#81: Double Indemnity (1944)

When and how did I watch this?

November 16th, 2016, on Amazon Instant Video.

Had I seen this film already?

Nope.

What did I know about the movie before watching it?

Went right into it.  Didn’t even know what indemnity meant.

What do I know about it now?

I might’ve liked this more if I hadn’t seen it already.  “But you haven’t, right?” This is basically Dial M for Murder, Diabolique and Rebecca with some upgraded dialogue and diminished tension, with the exception of one scene. There’s a setup to have someone killed, and everything goes off without a hitch, but then there’s someone that knows too much and the other party is double-crossing and augh it’s all a mess and people end up in jail or dead.  I mean, I still wanted Neff to get away with it, which is ridiculous, but there’s a subtle satisfaction in the end that he gets caught, as these films usually go. I felt that the film featured generally darker motifs, following the noir formula, and Stanwyck’s performance is the big winner in the film. The film is perfect, really. Once again, nothing is wasted — even a quick move to adjust a folded carpet corner is significant and even symbolic. Both leads are underplayed as romantic interests, but it’s hard to tell if that’s on purpose.  Are Walter and Phyllis really in love?  It was hard to tell, and I don’t think it matters that much. The push and pull of motive and interest in the romance/money is more interesting to me. We never really get a read on anyone, and I think it’s supposed to be that way.

What are some themes in the film?

Conscience and impulses, jealousy, irony

Did this affect me personally?

The tense scene I referred to earlier had a brilliant shot: Phyllis, juxtaposed behind a door but “alongside” a distracted Keyes just down the hallway, with a nervous Neff in between. .

Why is this ranked #81?

Billy Wilder is a directorial genius, and this film is a reflection of his skills. Stanwyck is hot stuff here. And it bears those older cinema nostalgic traits: slow moving, deliberate, and other worldly.

Did my wife watch/like it?

She watched most of it and was intrigued, especially by some of the more tense sequences.

Would I watch it again?

Yes.  It’s the type of movie that requires multiple viewings to fully appreciate it.

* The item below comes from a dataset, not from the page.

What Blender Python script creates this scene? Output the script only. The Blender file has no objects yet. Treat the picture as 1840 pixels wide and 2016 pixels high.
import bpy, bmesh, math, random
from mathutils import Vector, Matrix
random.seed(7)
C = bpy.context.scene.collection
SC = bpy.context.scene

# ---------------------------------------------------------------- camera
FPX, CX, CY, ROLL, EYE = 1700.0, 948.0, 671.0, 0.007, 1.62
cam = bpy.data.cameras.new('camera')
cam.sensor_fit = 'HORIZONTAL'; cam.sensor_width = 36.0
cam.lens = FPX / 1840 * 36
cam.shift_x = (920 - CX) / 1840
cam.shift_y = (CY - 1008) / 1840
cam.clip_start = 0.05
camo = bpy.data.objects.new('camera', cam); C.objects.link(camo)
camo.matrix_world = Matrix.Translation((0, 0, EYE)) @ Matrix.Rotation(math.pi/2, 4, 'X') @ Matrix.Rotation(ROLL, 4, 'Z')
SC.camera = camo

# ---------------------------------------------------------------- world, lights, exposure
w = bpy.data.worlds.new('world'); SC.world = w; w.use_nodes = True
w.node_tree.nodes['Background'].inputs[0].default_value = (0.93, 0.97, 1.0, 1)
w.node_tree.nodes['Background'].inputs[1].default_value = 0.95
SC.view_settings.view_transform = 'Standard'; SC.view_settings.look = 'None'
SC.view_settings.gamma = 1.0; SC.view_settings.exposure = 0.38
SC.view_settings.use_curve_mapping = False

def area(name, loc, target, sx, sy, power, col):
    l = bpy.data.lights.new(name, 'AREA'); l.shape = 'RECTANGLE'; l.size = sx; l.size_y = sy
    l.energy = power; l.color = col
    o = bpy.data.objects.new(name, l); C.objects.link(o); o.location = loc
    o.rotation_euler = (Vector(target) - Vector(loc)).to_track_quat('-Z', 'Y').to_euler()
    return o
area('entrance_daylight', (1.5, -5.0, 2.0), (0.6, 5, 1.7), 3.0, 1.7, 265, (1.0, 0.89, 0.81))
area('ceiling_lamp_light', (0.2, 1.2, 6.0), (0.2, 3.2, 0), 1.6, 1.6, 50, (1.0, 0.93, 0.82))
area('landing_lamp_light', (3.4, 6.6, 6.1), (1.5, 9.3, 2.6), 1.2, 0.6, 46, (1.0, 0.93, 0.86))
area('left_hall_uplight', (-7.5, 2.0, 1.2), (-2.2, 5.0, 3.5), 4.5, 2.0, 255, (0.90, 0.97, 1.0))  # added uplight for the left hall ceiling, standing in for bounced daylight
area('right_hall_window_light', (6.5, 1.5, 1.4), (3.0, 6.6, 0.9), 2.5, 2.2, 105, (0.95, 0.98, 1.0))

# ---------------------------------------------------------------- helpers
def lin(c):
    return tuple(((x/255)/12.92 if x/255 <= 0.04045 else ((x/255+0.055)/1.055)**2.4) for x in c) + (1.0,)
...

Would I recommend it to a friend?

Yes — it’s a perfect example of film noir, and a compelling story.

Does it deserve to be on this list as one of the greatest films of all time?

This is largely considered a legend of early film, and it certainly doesn’t disappoint. The pacing and screenplay is craftily assembled; we’re subject to everything it has to offer, from the smooth dialogue to the dark shadows, and the characters appear more human than your average larger-than-life roles. This great film reminds that everyone is subject to temptation, and the unavoidable (and interminable) consequences of acting upon them.